Comme souvent en Normandie, la météo n’a pas été fidèle à ce qu’elle avait annoncé, il a plu une partie de la nuit. Et ce matin le départ se fait sous le brouillard avec la frontale car j’emprunte de petites routes étroites. Heureusement il y a peu de circulation mais il vaut mieux assurer une bonne visibilité. Le brouillard ne se lèvera qu’en fin de matinée, juste à temps pour dévoiler un paysage magnifique, vallonné et verdoyant, typique du pays d’Auge que je traverse actuellement. Je me dirige vers Lisieux que j’aperçois déjà à la pause de midi. Le seul bémol à cette belle journée de marche sera l’état pitoyable des chemins traversés par le GR. En effet, déjà hier nous avons croisé de nombreux motocyclistes et quads qui empruntent ces chemins piétons sans scrupule.

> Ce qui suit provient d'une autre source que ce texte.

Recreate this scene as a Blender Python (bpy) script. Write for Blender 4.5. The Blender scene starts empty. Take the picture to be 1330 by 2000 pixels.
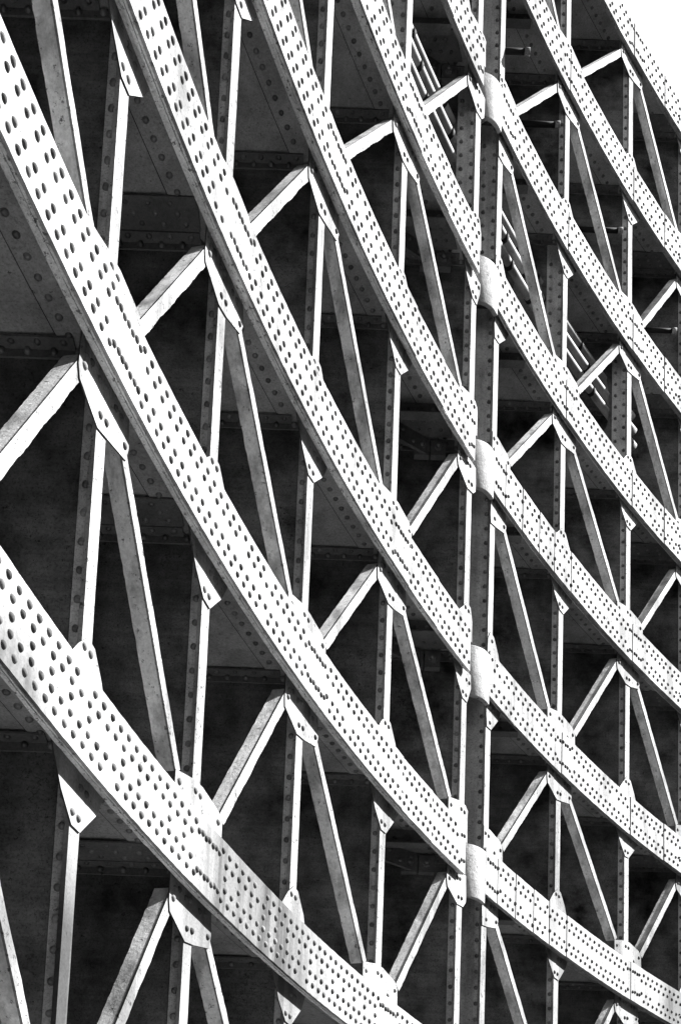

Il faut dire que c’est une région qui comporte de nombreuses sources qui inondent régulièrement ces petits chemins, mais quand des motos passent à toute vitesse sur le sol boueux, les roues labourent littéralement le passage. Il faut alors jouer les équilibristes pour arriver à tenir debout à pieds, d’autant plus que les dénivelés ici sont importants. Je poursuis l’avancée tranquillement à la recherche du bivouac du soir. Les maisons sont assez éparpillées sur le contournement de Lisieux, il semble que la plupart de leurs habitants sont au travail. Je fini tout de même par trouver un bout de terrain devant chez Jacques, un brave homme qui culpabilise à me laisser dormir dehors et qui m’amène des briques chaudes pour la nuit. Demain la journée devrait être plus courte car je suis attendu chez François chez qui je ferai une pause d’un jour ou deux.